Tuesday, March 18, 2014

A Changing Landscape - Growing in Distance

The Voyage of Life - Youth by Thomas Cole, 1842

As we head past the transition between my reading most of the books to my oldest daughter and her reading her own school books - which happened progressively during YR4 & YR5 - I found myself a little sad at the prospect of her reading her own books; ones I'd never read, without me. I know some moms do, but I don't keep up with all her readings and I realized she is in uncharted territory and I'm not right next to her reading along like I used to be - the landscape is changing.

She still narrates to me for school, (sometimes if I'm not available she'll narrate to her little sister) and writes out her narrations a couple times a week. And we do still read together - this term we are reading the Iliad most days and Shakespeare and Plutarch on Fridays with her YR4 brother. But it isn't the same as reading with her.

I now spend most of that same time I used to spend with her, sharing readings with my YR4 son - The Incredible Journey, George Washington's World, Abigail Adams - he reads a paragraph, I read a paragraph, and teaching my six-year-old daughter to read. I've ditched the dry phonics books this time around and am so happy to be over that hump in my homeschooling career. We also have our almost three-year-old who joins in the mix at every turn of the day.

What I've found now on this side of the transition with my oldest is that, while it is a little sad not to be reading all of her books with her, it's a whole new enjoyable season. The books she reads and the ideas she gains from them are not unknown to me as I expected. Rather, they are the substance of the many conversations we have together throughout the day - in the car, during meals, sitting on the couch at night; she shares her thoughts, ideas, and opinions with us.

There is interest, curiosity, awe, humor, indignation, and living thoughts forming about all the things that go on around her and in her books, and there are poems about wanting her cat to sleep on the other side of the bed. What I thought would turn into a sort of distancing between us at this point has instead grown into a new, even more rewarding companionship. She is turning out to be a companion of the most interesting and wholly living sort, and we are so grateful for the living ideas that have fed this amazing person and helped form this rewarding relationship we are blessed to have with her.

While I do look enviously at her carrying her stack of books to go read - Galileo, Story of the Romans, The Sea Around Us, David Livingstone - as I change another diaper and read through Minn of the Mississippi for the second time, I am thankful for this new season and recall the advice a friend told us once a long time ago, "Your kids are going to be older, a lot longer than they are younger."

Sunday, March 16, 2014

A Magnanimous Way of Living

Do you ever find the truths behind the Charlotte Mason method peering at you in your books through the lives of others?
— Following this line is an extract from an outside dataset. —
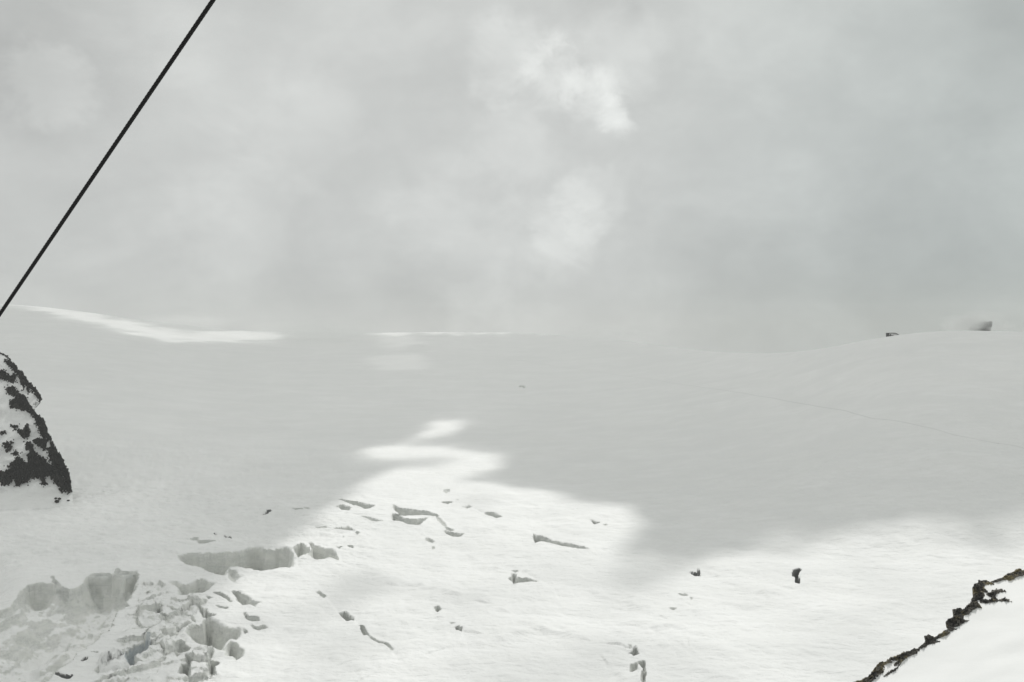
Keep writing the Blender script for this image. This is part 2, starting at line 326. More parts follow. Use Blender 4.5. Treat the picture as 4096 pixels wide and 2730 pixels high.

I do. They really aren't her truths after all, she herself would say so; they were, and always will be, His truths.

"Shelley offers us the key to education when he speaks of 'understanding that grows bright gazing on many truths.'" ~Vol. 6, p.157

Here are a couple that caught my attention this week...

"'Green, green forest stretching as far as the eye can see on three sides, rising in mighty billows up the mountains, leaving bare only the rocky tops; high climbing, low dipping forest. A valley, like the trough of the wave of forest green.... In front the trees drop sharply down, like a cliff dropping to the sea, the green, green sea of the forest.' And the pool, the joy of their ravine, 'jade-green, clear, wonderful water-green, and when the angels are in a very kind mood they send a blue kingfisher to fish there. Then the pool is something quite too lovely for this everyday earth, and sets one thinking what the pools must be amog the green woods of Paradise. Then, too, it is deep, deep enough for diving, and its floor of clean white sand, the powdered dust of mountains. In this pool we, the holiday children and whoever is up with them, daily turn into water-babies.... If you have troubles, the pool washes them off. Worries are just kissed away.'" ~A Chance to Die: The Life and Legacy of Amy Carmichael

"I did not come to Schlonwitz in a glad or hopeful frame of mind.... but then everything turned out quite different from what I had feared. Instead of entering the stuffy world of theological bigotry, I found myself in one which combined much of what I loved and needed, clear theological work in companionship with others, who never let one be wounded by feeling one's own incompetence, but who made the work a joy; brotherhood under the Word which united us all without respect of person; and at the same time an appreciation of all that gives charm to the fallen creation; music, literature, sport and the beauty of the earth; a magnanimous way of living..." ~one of Bonhoeffer's ordinands in Bonhoeffer: Pastor, Martyr, Prophet, Spy

And last but not least, I love this quote posted by Brandy on the AO FB page this week:

"Another writes: 'On my arrival at Ambleside I was interviewed by Miss Mason who asked me for what purpose I had come. I replied: "I have come to learn to teach." Then Miss Mason said: "My dear, you have come here to learn to live."'" ~Essex Cholmondley in The Story of Charlotte Mason

Living truths. For ours and the children's sake.